No futebol, quando acontece disputa de pênaltis, cinco jogadores de cada equipe se apresentam como batedores.  Quando um deles perde o pênalti, normalmente se justifica dizendo: “Só erra quem bate”.  Ou seja, só erra quem tem a coragem de se oferecer, quem se expõe à situação.  Uma vez um jogador perdeu um pênalti nessa disputa e foi logo abordado pelos repórteres.  Ele, nervoso, na hora gritou no microfone:  “Só bate quem erra!”  Ele errou a frase mas disse uma coisa muito certa.  Nenhum batedor de pênaltis é infalível, todos estão sujeitos a errar uma vez.
Igreja é comunidade humana.  Formada por pessoas.  Logo, sujeita a erros, a falhas, a desentendimentos. As pessoas que estão aqui são pessoas que erram. O texto de hoje, do evangelho de Mateus, trata exatamente dessas situações. A hora em que as pessoas erram.  Esse texto só aparece em Mateus.  É um material que este evangelista se preocupou em incluir no seu livro, para instruir a comunidade cristã judaica.
Tudo começa quando alguém diz ou faz algo que afeta outra pessoa na comunidade. Pode ter sido intencional, ou não. Pode ter sido um mal entendido.  Inicialmente, o conflito gerado entre as pessoas é trabalhado entre elas duas, de forma reservada. É um bom começo.  Quantos escândalos teriam sido evitados em todas as igrejas se primeiro a situação tivesse sido trabalhada só entre as duas pessoas, antes de ser denunciada aos quatro ventos. Antes de se promover uma cobrança na frente de quem não tem nada a ver com o assunto...
Acontece que, às vezes, as coisas não são tão simples, e a reconciliação não acontece. Aí entram aquelas pessoas da comunidade que dispõem da confiança de seus membros. Aqueles que são chamados a participar da discussão, e que servem de testemunhas do que está sendo dito.  Para se evitar disse-me-disse, alegações sem fundamento, frases capciosas etc.

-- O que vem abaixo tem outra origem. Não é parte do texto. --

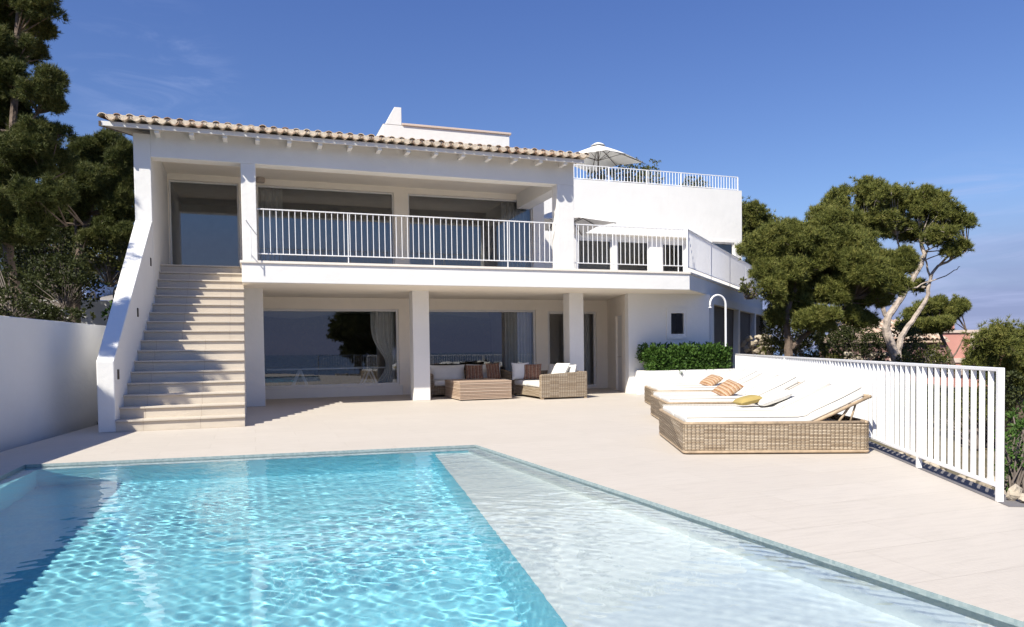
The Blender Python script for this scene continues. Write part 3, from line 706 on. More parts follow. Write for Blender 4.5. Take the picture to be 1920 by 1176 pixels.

A finalidade dessa conversa é a busca da reconciliação, sempre. 
Finalmente, se a pessoa que está sendo questionada na sua atitude, na sua ética, nos seus valores, não chega ao entendimento com quem foi afetado por ela, então, aí sim, o assunto passa a ser da igreja. É a comunidade como um todo que vai decidir se essa pessoa está agindo como quem lhe pertence.
A pessoa só é excluída da comunidade depois de três oportunidades para se defender.  Ninguém tem o direito – nenhuma liderança – de tirar alguém sumariamente da comunidade. Esse método de três etapas não é uma coisa nova.  Ele já aparece no livro do Deuteronômio, Capítulo 19, quando a queixa de uma pessoa contra outra exige testemunhas.
Falar dessas coisas pode não soar muito simpático nos dias de hoje.  Existe uma indisposição contra tudo que lembre vigilância do comportamento, repressão, controle, tudo isso.  Creio que um grande desafio às igrejas: por um lado, não se comportar como uma agência de repressão; por outro  lado, não ter um respeito tão grande, mas tão grande, pela vida dos outros que pareça simplesmente desinteresse, e falta de zelo pelos acordos de conduta da comunidade.

18 Em verdade vos digo que tudo o que ligardes na terra terá sido ligado nos céus, e tudo o que desligardes na terra terá sido desligado nos céus. 19 Em verdade também vos digo que, se dois dentre vós, sobre a terra, concordarem a respeito de qualquer coisa que, porventura, pedirem, ser-lhes-á concedida por meu Pai, que está nos céus. 20 Porque, onde estiverem dois ou três reunidos em meu nome, ali estou no meio deles.

A decisão de uma igreja é muito importante.  Tão importante que ela tem reflexos nos céus. É isso que nos diz o evangelista, em três situações, pelo menos:  quando estabelecemos um vínculo entre as pessoas; quando oramos juntos; e quando nos reunimos.
No judaísmo, uma cerimônia só é válida com a presença de dez homens adultos (acima dos 13 anos de idade).  Aqui dois ou três são suficientes para realizar uma celebração ou assumir um compromisso.
No judaísmo, há uma frase que diz que quando duas pessoas se reúnem para estudar a Torah (o livro da Lei), a Shekinah divina (a presença de Deus) está com elas.  No evangelho, a torah é o nome de Jesus, e a presença de Deus é a presença de Jesus Cristo em nosso meio.  Que coisa maravilhosa.
Ser recebido em nossa igreja, ser ordenado a um ministério, não são apenas questões da burocracia eclesiástica. São compromissos cósmicos.  Precisam ser levados a sério.  Um diácono, uma diaconisa, um presbítero, uma presbítera, são ordens que existem na igreja e existem diante de Deus também.  Pastores e pastoras, a mesma coisa.  Não se deve brincar com essas coisas.
O mesmo ocorre quando a igreja ora por alguma coisa.  Nós temos a experiência da oração comunitária.  Deus ouve as igrejas. Deus ouve a nossa igreja, independente do nosso tamanho.
Cremos que, após 39 anos, essa é a igreja que a IPU quer construir.  A igreja da unidade, da reconciliação, do compromisso e da presença de Deus.